The past week has seen a ton of coverage around a Gartner study supposedly pointing to signs of social media fatigue.   Hence, the UK tabloid Daily Mail, a regular anti social media cheerleader, led with a piece entitled “is the tide turning for Twitter and Facebook.  One in four young people is bored with social media.”

Except that’s not really what the study showed.

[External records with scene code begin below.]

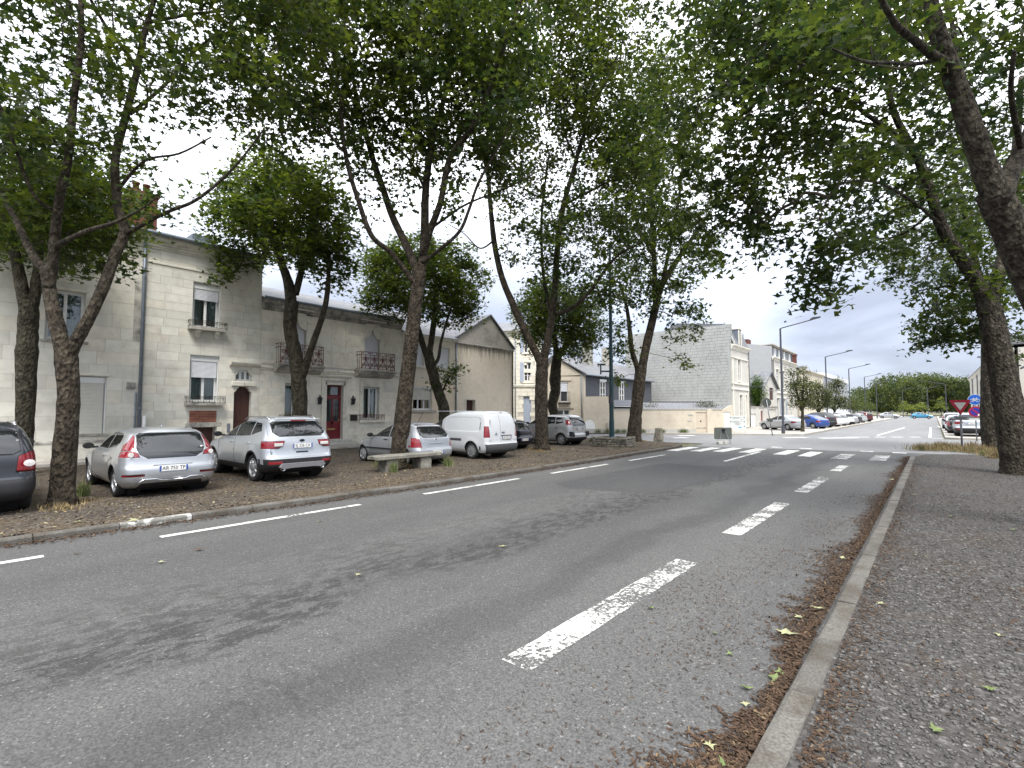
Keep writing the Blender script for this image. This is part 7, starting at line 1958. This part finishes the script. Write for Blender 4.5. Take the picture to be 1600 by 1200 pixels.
for a, b in (((-.135, z - .05), (-.06, z + .06)), ((-.06, z + .06), (.08, z + .06)), ((.08, z + .06), (.135, z - .05)), ((-.06, z + .06), (.0, z - .06)), ((0, z - .06), (.08, z + .06)), ((-.135, z - .05), (0, z - .06)), ((.08, z + .06), (.07, z + .11)), ((.07, z + .11), (.12, z + .11)), ((-.06, z + .06), (-.07, z + .09)), ((-.10, z + .09), (-.03, z + .09))):
    q.tube([(a[0], -.076, a[1]), (b[0], -.076, b[1])], .013, 5)
q.build('cycle_symbol', sign_white, d1)
z = 1.9 + (642 - 643.2) * F / FPX - .1
d2 = disc(.335, z, -.07, -.05, sign_red, 'no_parking_disc', cs); disc(.245, z, -.073, -.0701, M('sign_deep_blue', (.03, .03, .26), .4, .05, 6), 'blue_face', d2)
q = MB(); c_ = .05; q.prism([(-.19, z + .13), (-.13, z + .19), (.19, z - .13), (.13, z - .19)], -.077, -.0731, 'y'); q.build('red_bar', sign_red, d2, fix=True)
MB().box(.10, .26, -.08, -.0772, z - .26, z - .15).build('sticker', plate_white, d2)
MB().box(-.3, .3, -.07, -.05, z - .55, z - .42).build('sub_plate', sign_white, cs)

# ------------------------------------------------------------------ cars beyond the crossing (parts as far as they show)
def far_car(name, label, spec, paint, u, v, rz, group=None, text=None):
    return car(name, label, spec, paint, (u, v, .1), rz, detail=False, group=group, plate_text=text)
DIAG = math.radians(152)
far_car('sedan', 'silver saloon parked by the first street tree, nose to the houses', SEDAN, silver, -9.3, 51.6, DIAG)
far_car('coupe', 'bright blue car parked behind the first street tree', SEDAN, blue_car, -8.35, 58.2, DIAG)
far_car('suv', 'dark sport utility car beside the bright blue car', SUV, dark_grey, -8.3, 62.6, DIAG)
far_car('hatchback', 'white hatchback just past the dark sport utility car', HATCH5, white_paint, -8.2, 66.8, DIAG)
for k, (sp, pt, lb) in enumerate(((HATCH5, white_paint, 'second white hatchback in the far left row'), (MPV, white_paint, 'white people carrier in the far left row'), (SEDAN, silver, 'silver saloon midway along the far left row'), (HATCH5, dark_grey, 'dark hatchback midway along the far left row'),
        (MPV, car_paint('maroon_paint', (.10, .015, .02), .3, .3), 'dark red people carrier ending the far left row'), (HATCH5, silver2, 'light silver hatchback near the end of the far left row'))):
    far_car(('hatchback', 'people_carrier', 'sedan', 'hatchback', 'people_carrier', 'hatchback')[k], lb, sp, pt, -8.1, 71.5 + (0, 4.5, 9.2, 14, 30, 21)[k], DIAG, 'cars in the far left row')
UP = math.pi / 2
far_car('suv', 'silver sport utility car seen from behind under the cycle sign', SUV, silver2, 1.95, 46.9, UP, text='FD 640 WN')
far_car('hatchback', 'black hatchback in front of the silver car under the signs', HATCH5, black_paint, 1.55, 52.8, UP, text='CE 118 HB')
far_car('hatchback', 'white hatchback third in the right-hand kerb row', HATCH5, white_paint, 1.5, 59.0, UP)
far_car('people_carrier', 'pale people carrier fourth in the right-hand kerb row', MPV, silver, 1.4, 65.5, UP)
far_car('coupe', 'cyan blue car standing across the far end of the road', SEDAN, cyan_car, -4.4, 150, 0)
far_car('sedan', 'silver saloon left of the cyan car at the far end', SEDAN, silver, -10.4, 149, 0)
far_car('hatchback', 'white hatchback leftmost at the far end of the road', HATCH5, white_paint, -15.6, 150, 0)
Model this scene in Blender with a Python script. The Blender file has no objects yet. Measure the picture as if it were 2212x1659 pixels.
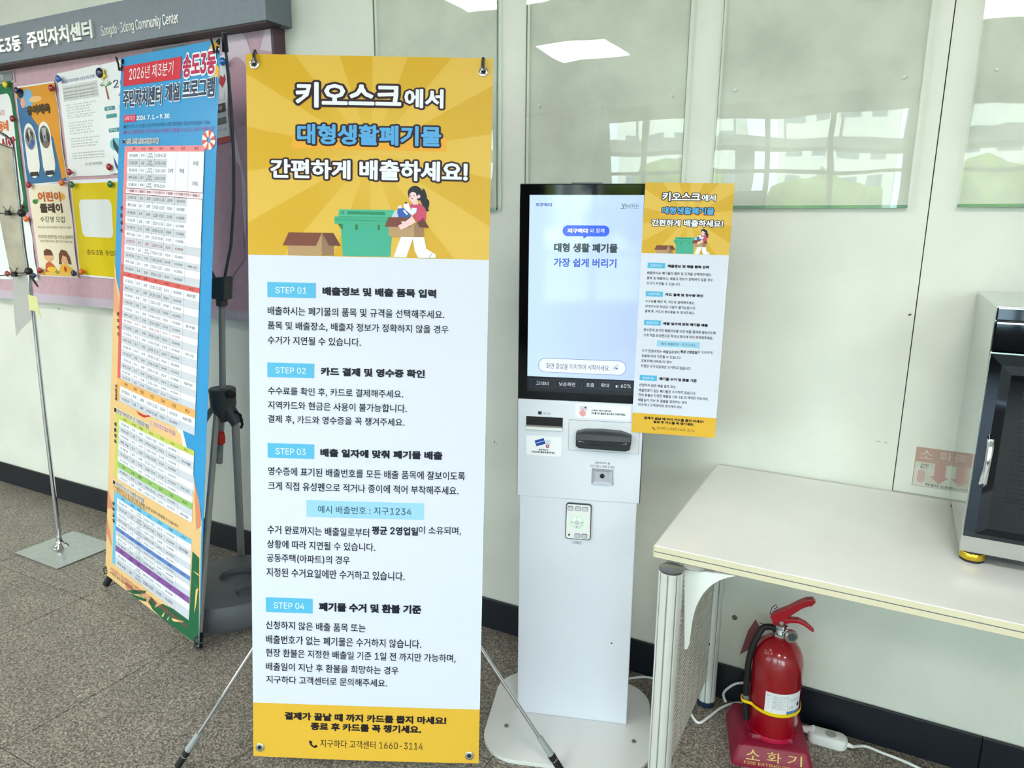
import bpy, bmesh, math, random
import numpy as np
from mathutils import Vector, Matrix
from mathutils.geometry import tessellate_polygon, delaunay_2d_cdt

sc = bpy.context.scene
COL = sc.collection
PI = math.pi
R = math.radians
rnd = random.Random(7)

# ------------------------------------------------------------------ camera
F_PX, YAW, PITCH, ROLL, CAM_H = 1561.26, R(27.773), R(12.583), R(0.46), 1.42
_f = np.array([-math.sin(YAW) * math.cos(PITCH), math.cos(YAW) * math.cos(PITCH), -math.sin(PITCH)])
_r0 = np.array([math.cos(YAW), math.sin(YAW), 0.0])
_u0 = np.cross(_r0, _f)
_r = _r0 * math.cos(ROLL) + _u0 * math.sin(ROLL)
_u = -_r0 * math.sin(ROLL) + _u0 * math.cos(ROLL)
cam_d = bpy.data.cameras.new('camera')
cam = bpy.data.objects.new('camera', cam_d)
COL.objects.link(cam)
cam_d.sensor_width = 36.0
cam_d.lens = 36.0 * F_PX / 2212.0
cam_d.clip_start = 0.02
cam.matrix_world = Matrix(((_r[0], _u[0], -_f[0], 0), (_r[1], _u[1], -_f[1], 0), (_r[2], _u[2], -_f[2], CAM_H), (0, 0, 0, 1)))
sc.camera = cam

# ------------------------------------------------------------------ world, light, exposure
sc.view_settings.view_transform = 'Standard'
sc.view_settings.look = 'None'
sc.view_settings.exposure = 0.6
sc.view_settings.gamma = 1.0
sc.view_settings.use_curve_mapping = False
w = bpy.data.worlds.new('sky')
sc.world = w
w.use_nodes = True
bg = w.node_tree.nodes['Background']
bg.inputs[0].default_value = (0.78, 0.90, 1.0, 1)
bg.inputs[1].default_value = 9.0
sun_d = bpy.data.lights.new('sun', 'SUN'); sun_d.energy = 14.0; sun_d.angle = R(0.6); sun_d.color = (1.0, 0.96, 0.88)
sun = bpy.data.objects.new('sun', sun_d); COL.objects.link(sun); sun.rotation_euler = (R(52), 0, R(158))   # high behind this building, so none comes in through the windows
LAMP_POWER = 18.0          # emission of the ceiling light panels
sc.cycles.use_denoising = True
sc.cycles.max_bounces = 8
sc.cycles.transparent_max_bounces = 12
sc.cycles.sample_clamp_indirect = 6.0
sc.cycles.caustics_reflective = False
sc.cycles.caustics_refractive = False

WY = 2.045                 # the back wall's plane
WIN_Y = -5.0               # the window wall's plane
CEIL = 2.80
XL, XR = -8.2, 5.2

# ------------------------------------------------------------------ photo geometry -> places on real planes
def ray(px, py):
    d = _r * ((px - 1106) / F_PX) - _u * ((py - 829.5) / F_PX) + _f
    return d / np.linalg.norm(d)
def on(px, py, o, n):
    d = ray(px, py); c = np.array([0, 0, CAM_H]); o = np.array(o, float); n = np.array(n, float)
    return Vector(c + d * (((o - c) @ n) / (d @ n)))
def on_z(px, py, z=0.0): return on(px, py, (0, 0, z), (0, 0, 1))
def on_y(px, py, y): return on(px, py, (0, y, 0), (0, 1, 0))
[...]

Instead, Gartner probably spun this one a certain way knowing it would get a reaction.

In fact, Gartner found that a quarter of younger consumers were using social media less and 37% more.   Not only that, the very same Daily Mail piece that talked about the tide turning for Twitter and Facebook quotes Gartner lead researcher Charlotte Patrick, who says “Teenagers and those in their twenties were significantly more likely to say that they had increased their usage.”

As a result, ‘younger consumers deepen relationship with social media’ would perhaps have been a more accurate headline.

This is backed up by an article published in AdAge today headlined, “63% of readers don’t care about your comments.”  Or rather, according to an AdAge Ipsos study, almost two thirds of consumers said it would make no difference or even make them less likely to visit a news site if it allowed them to post comments, videos or pictures.

However, when broken down by age, the results are very different.   Site engagement and participation definitely matters for the under 30s.   Meanwhile, 80% of the over 55s say they never comment on stories compared with 24% of 18-4 year olds.

Two points from these two different studies.   First of all Gartner stresses the need to keep content – specifically branded content – fresh and interesting to stop younger consumers zoning out.

Secondly, AdAge concludes with the point that the way the under 30s consume news is very different to how it has been done before, and news publishers need to think carefully about how this audience can be brought in and encouraged to take part.